▶ **Given data**:
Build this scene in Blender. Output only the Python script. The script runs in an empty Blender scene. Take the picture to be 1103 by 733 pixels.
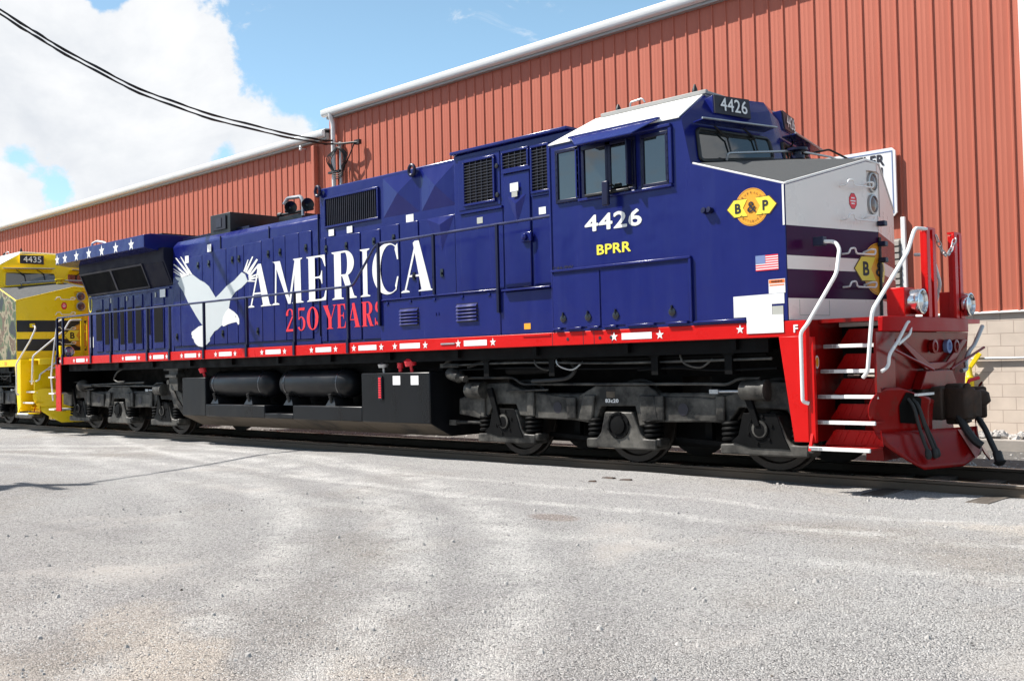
import bpy, bmesh, math, random
from mathutils import Vector, Matrix
R = math.radians
PI = math.pi
random.seed(7)
SC = bpy.context.scene
COL = SC.collection

# ------------------------------------------------------------------ camera
cam_d = bpy.data.cameras.new('camera'); cam = bpy.data.objects.new('camera', cam_d); COL.objects.link(cam)
YAW, PITCH, ROLL = 0.8029, 0.0213, -0.0243
fw = Vector((-math.cos(YAW)*math.cos(PITCH), math.sin(YAW)*math.cos(PITCH), math.sin(PITCH)))
rt = Vector((math.sin(YAW), math.cos(YAW), 0)); up = rt.cross(fw)
r2 = math.cos(ROLL)*rt + math.sin(ROLL)*up; u2 = -math.sin(ROLL)*rt + math.cos(ROLL)*up
m = Matrix.Identity(4)
for i in range(3):
    m[i][0], m[i][1], m[i][2] = r2[i], u2[i], -fw[i]
m.translation = (6.2775, -11.7591, 1.3543)
cam.matrix_world = m
cam_d.lens = 36*1113.3/1103; cam_d.sensor_width = 36; cam_d.sensor_fit = 'HORIZONTAL'
cam_d.clip_end = 3000
SC.camera = cam

# ------------------------------------------------------------------ world, sun, exposure
SUN = Vector((-0.65, -0.44, 1.0)).normalized()
SUN_EL = math.asin(SUN.z); SUN_AZ = math.atan2(SUN.x, SUN.y)
w = bpy.data.worlds.new('World'); SC.world = w; w.use_nodes = True
nt = w.node_tree; nt.nodes.clear(); N = nt.nodes.new; LK = nt.links.new
def wmath(op, a, b=None, c=None, clamp=False):
    n = N('ShaderNodeMath'); n.operation = op; n.use_clamp = clamp
    for i, v in enumerate((a, b, c)):
        if v is None: continue
        if isinstance(v, (int, float)): n.inputs[i].default_value = v
        else: LK(v, n.inputs[i])
    return n.outputs[0]
sky = N('ShaderNodeTexSky'); sky.sky_type = 'NISHITA'; sky.sun_disc = False
sky.sun_elevation = SUN_EL; sky.sun_rotation = SUN_AZ % (2*math.pi)
sky.air_density = 1.0; sky.dust_density = 0.6; sky.ozone_density = 1.5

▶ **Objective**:
From the listing above, collect every line that mentions the word "scene".

▶ **Exercise solution**:
Build this scene in Blender. Output only the Python script. The script runs in an empty Blender scene. Take the picture to be 1103 by 733 pixels.
SC = bpy.context.scene